What you are asked to do
Below are some records. Reproduce them exactly from their first line through the line with "COL = scene.collection", inclusive.

Data to use
Start

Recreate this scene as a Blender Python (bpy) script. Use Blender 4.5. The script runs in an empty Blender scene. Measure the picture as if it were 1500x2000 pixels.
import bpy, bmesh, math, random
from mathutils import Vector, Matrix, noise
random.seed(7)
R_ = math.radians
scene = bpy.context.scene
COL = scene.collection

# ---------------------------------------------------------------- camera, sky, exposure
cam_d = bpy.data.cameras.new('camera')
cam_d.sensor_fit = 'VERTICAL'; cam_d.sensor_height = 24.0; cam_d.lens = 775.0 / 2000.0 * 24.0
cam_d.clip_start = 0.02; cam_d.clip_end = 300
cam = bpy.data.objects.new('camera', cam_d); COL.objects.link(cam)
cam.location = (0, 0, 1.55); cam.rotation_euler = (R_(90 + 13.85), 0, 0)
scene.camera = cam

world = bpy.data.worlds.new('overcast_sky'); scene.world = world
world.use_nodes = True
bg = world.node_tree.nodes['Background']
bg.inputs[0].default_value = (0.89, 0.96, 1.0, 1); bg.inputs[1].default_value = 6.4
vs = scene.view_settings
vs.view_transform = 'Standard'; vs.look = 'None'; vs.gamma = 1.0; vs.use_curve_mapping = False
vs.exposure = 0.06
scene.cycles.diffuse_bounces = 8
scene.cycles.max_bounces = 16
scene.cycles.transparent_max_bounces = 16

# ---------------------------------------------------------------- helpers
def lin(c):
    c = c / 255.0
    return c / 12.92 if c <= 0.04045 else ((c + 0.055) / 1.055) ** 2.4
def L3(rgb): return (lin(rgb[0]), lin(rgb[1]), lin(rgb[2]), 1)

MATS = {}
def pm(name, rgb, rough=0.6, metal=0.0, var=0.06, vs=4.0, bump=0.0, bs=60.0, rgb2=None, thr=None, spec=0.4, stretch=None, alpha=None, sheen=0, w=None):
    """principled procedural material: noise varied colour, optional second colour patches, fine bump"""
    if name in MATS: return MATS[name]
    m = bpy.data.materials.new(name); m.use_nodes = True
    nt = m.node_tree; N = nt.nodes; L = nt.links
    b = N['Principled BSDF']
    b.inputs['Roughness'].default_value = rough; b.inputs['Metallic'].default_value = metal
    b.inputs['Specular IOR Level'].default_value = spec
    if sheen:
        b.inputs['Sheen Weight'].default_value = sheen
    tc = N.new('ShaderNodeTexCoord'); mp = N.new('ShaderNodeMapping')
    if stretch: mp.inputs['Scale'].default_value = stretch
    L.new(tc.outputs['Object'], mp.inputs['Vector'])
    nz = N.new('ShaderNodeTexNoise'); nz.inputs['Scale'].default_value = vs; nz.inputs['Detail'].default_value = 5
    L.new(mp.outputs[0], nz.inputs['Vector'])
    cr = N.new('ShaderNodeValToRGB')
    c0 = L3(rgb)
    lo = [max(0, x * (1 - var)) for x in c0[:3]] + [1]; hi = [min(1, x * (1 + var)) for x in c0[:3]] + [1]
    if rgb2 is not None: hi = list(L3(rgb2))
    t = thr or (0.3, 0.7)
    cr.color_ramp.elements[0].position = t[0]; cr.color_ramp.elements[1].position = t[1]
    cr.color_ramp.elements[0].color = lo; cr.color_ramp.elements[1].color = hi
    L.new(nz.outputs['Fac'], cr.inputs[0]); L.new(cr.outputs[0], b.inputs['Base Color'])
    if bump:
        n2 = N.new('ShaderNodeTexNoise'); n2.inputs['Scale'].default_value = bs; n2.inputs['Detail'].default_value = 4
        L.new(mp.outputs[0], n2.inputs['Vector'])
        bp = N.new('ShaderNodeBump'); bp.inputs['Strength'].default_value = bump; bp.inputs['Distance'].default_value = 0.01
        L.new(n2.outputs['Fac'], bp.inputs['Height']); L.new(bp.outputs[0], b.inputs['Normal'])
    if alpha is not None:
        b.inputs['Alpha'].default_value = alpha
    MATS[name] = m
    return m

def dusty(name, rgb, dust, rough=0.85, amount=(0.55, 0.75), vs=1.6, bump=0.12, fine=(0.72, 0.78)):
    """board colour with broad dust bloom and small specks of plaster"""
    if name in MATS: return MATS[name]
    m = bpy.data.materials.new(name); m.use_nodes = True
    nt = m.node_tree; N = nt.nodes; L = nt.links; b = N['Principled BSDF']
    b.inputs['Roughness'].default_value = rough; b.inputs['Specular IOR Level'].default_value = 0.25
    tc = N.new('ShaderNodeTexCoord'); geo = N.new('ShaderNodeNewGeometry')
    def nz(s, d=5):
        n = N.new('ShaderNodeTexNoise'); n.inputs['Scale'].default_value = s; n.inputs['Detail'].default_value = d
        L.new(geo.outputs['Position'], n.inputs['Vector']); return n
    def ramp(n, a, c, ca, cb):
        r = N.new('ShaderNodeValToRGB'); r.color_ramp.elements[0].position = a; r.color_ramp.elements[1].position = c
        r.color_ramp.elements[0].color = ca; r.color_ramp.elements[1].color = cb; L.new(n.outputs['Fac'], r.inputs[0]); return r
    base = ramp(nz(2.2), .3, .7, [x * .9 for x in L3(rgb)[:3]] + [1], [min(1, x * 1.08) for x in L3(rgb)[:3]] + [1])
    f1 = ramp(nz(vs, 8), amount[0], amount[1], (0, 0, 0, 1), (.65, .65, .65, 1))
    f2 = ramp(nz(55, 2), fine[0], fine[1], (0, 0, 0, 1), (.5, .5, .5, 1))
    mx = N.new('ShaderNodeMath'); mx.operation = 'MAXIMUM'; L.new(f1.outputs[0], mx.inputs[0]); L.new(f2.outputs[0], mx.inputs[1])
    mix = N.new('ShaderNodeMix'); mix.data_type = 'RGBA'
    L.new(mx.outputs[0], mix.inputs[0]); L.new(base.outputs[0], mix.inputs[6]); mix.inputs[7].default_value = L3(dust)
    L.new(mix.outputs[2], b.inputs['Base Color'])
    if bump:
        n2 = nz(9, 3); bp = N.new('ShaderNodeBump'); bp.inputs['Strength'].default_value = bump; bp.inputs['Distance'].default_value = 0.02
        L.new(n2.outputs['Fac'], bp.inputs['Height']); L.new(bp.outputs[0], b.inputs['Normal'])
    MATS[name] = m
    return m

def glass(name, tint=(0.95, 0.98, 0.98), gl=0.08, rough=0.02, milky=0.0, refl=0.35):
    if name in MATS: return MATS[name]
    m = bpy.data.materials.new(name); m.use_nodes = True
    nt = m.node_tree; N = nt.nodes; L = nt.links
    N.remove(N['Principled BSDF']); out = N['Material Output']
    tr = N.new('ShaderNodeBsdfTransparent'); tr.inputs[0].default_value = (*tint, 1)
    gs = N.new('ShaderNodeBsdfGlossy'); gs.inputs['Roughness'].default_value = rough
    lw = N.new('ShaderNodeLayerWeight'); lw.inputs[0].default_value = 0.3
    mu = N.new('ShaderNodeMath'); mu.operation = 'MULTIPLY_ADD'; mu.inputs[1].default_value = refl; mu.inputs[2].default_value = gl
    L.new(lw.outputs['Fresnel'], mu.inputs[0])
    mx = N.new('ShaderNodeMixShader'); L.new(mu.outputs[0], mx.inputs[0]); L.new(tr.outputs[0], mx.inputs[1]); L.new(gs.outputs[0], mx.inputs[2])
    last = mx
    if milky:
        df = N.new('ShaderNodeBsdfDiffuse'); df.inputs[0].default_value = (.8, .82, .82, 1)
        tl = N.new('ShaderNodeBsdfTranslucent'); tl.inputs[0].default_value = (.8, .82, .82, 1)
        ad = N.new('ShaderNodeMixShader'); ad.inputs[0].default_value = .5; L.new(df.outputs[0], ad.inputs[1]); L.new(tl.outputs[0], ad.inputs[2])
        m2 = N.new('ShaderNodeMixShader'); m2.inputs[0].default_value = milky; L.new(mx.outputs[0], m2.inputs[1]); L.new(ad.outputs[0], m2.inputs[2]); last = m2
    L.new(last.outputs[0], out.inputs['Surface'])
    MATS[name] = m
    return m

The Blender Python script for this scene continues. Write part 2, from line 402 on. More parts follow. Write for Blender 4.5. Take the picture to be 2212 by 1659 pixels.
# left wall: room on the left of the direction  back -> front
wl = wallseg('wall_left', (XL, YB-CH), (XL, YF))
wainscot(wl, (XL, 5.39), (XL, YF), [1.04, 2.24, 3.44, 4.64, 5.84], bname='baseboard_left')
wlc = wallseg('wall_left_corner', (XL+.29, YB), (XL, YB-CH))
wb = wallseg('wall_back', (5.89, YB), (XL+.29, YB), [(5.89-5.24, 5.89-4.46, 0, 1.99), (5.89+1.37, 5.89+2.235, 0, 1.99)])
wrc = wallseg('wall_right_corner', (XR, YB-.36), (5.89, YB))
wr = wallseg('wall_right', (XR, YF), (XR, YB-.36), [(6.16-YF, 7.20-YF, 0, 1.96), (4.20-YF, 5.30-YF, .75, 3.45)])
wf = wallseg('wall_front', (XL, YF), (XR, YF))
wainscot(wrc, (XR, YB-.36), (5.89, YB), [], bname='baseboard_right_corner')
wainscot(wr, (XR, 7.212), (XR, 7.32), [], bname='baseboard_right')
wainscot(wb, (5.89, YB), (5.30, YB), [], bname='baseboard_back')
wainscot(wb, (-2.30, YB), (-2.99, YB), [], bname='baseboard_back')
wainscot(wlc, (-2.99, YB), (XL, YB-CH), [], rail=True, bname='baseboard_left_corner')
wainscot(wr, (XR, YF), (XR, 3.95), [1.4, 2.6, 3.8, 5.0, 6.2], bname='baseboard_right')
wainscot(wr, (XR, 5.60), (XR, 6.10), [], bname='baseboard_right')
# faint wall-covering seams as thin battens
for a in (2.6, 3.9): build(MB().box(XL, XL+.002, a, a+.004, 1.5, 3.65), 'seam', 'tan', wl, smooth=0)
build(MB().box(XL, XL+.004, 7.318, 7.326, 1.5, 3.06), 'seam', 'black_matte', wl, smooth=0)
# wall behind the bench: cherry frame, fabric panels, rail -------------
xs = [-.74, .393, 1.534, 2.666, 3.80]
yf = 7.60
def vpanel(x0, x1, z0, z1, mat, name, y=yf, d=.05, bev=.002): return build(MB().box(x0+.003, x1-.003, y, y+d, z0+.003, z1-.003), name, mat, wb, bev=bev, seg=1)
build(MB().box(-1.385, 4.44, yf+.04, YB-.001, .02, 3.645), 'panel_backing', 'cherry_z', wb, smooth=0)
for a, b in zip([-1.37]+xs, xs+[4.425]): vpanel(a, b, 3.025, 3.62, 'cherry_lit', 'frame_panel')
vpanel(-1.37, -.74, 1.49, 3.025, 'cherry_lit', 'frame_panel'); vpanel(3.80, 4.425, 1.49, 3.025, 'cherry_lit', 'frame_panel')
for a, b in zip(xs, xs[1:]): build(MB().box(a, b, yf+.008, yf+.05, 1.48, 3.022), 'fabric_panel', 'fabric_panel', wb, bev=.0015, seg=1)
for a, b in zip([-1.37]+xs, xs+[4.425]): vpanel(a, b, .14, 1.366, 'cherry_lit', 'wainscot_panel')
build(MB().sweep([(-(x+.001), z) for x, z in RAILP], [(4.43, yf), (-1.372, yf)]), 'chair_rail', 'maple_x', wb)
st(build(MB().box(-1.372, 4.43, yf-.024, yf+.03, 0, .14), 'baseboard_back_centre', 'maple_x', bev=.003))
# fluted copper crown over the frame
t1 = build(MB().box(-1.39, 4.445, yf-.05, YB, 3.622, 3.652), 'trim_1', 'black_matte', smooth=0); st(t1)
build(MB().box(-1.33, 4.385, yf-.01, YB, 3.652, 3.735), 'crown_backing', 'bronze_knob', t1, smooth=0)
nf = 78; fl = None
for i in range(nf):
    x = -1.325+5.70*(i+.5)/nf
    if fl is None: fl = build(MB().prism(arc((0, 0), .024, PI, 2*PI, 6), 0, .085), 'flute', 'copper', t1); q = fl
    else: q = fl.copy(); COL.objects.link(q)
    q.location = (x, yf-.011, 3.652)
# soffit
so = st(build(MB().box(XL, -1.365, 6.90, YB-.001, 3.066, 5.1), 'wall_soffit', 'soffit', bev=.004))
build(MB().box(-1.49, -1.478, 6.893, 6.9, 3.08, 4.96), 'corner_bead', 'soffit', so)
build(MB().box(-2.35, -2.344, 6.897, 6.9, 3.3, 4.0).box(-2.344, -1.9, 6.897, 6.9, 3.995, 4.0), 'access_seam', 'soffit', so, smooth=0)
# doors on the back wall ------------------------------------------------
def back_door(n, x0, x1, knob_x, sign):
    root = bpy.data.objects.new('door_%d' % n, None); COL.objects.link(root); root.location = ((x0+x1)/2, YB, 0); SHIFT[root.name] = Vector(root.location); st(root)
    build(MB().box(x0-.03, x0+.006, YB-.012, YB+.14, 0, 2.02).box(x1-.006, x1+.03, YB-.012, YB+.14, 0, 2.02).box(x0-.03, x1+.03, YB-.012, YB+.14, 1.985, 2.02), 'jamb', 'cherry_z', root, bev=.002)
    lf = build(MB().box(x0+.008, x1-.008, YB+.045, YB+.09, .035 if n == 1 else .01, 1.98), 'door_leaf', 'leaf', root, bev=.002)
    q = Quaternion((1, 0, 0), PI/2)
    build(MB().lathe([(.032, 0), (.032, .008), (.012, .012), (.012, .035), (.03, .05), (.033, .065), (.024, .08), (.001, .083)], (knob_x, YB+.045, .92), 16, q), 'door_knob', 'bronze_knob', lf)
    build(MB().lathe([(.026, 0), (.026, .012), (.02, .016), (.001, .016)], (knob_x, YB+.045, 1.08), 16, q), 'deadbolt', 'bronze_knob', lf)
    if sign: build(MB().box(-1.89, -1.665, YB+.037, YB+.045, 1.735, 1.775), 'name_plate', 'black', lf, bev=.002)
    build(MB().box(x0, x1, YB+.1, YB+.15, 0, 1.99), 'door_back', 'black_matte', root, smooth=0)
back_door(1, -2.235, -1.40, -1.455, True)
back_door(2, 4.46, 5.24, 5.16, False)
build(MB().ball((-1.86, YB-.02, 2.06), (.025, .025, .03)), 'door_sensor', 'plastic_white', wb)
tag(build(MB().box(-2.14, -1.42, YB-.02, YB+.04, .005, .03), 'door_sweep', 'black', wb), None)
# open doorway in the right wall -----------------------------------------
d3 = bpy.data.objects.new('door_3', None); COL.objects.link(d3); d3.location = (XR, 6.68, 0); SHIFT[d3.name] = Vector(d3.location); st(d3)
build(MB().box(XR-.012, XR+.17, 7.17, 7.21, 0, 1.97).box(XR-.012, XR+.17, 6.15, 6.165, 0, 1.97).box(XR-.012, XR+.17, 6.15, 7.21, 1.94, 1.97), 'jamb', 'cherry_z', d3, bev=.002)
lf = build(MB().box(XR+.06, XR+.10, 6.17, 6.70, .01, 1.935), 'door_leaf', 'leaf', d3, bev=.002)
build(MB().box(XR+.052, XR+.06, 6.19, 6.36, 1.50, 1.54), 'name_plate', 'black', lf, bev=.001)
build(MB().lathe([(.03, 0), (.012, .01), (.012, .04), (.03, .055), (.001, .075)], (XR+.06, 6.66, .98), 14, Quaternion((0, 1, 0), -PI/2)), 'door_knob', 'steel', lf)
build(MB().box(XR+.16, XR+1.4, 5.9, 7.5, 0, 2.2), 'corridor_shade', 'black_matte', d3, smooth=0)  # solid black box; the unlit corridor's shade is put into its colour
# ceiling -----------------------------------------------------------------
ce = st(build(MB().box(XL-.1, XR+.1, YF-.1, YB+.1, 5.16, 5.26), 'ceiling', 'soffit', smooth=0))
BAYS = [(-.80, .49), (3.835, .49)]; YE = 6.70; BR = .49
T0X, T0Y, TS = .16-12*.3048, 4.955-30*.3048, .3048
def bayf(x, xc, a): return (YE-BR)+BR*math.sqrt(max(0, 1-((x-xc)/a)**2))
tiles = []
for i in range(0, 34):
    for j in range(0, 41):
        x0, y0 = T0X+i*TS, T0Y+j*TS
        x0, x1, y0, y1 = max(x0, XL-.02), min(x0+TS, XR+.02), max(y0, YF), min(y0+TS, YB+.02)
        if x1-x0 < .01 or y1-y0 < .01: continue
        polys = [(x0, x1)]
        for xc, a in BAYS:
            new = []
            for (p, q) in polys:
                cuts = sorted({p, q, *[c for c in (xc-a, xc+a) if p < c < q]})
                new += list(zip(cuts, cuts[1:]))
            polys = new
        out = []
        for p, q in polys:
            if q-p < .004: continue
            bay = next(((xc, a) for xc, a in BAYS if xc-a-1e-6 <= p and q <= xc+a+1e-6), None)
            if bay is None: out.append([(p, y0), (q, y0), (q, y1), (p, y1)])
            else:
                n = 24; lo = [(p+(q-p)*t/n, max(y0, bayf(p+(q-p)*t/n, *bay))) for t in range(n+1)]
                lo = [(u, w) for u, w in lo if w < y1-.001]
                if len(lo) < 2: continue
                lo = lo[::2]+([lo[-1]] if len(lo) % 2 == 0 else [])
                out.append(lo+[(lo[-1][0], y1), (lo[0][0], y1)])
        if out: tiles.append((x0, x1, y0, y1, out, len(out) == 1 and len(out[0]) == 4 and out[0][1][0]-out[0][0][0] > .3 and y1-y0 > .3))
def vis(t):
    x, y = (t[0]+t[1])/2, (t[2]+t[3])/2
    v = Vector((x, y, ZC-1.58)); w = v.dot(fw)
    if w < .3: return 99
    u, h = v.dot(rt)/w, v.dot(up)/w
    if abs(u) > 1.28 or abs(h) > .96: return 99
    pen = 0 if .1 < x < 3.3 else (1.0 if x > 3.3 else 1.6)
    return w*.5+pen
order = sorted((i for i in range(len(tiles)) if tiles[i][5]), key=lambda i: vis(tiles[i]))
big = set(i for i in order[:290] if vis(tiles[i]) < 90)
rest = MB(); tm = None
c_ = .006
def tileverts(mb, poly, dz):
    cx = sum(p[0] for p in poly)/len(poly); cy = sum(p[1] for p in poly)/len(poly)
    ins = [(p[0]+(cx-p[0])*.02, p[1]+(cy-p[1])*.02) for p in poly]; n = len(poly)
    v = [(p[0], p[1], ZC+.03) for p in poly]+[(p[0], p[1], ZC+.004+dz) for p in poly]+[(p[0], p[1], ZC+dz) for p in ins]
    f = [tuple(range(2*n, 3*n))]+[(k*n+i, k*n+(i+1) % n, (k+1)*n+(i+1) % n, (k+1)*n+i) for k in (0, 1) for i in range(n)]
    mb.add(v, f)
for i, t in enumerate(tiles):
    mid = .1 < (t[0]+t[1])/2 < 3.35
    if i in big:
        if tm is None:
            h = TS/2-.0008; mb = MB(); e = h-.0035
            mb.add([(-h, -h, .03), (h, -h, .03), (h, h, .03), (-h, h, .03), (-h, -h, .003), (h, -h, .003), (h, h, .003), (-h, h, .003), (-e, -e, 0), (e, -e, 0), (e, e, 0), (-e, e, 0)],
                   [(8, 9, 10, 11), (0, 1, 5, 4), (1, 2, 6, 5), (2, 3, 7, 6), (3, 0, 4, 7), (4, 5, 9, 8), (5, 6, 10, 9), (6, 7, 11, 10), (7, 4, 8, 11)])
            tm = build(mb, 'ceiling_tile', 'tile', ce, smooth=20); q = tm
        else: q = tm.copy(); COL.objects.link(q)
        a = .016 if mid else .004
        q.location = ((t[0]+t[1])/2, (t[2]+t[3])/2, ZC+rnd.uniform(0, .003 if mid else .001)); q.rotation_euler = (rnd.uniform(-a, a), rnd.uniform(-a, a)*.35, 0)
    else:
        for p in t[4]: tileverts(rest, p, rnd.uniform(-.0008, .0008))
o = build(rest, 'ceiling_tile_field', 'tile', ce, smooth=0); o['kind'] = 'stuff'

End

Exercise output
Recreate this scene as a Blender Python (bpy) script. Use Blender 4.5. The script runs in an empty Blender scene. Measure the picture as if it were 1500x2000 pixels.
import bpy, bmesh, math, random
from mathutils import Vector, Matrix, noise
random.seed(7)
R_ = math.radians
scene = bpy.context.scene
COL = scene.collection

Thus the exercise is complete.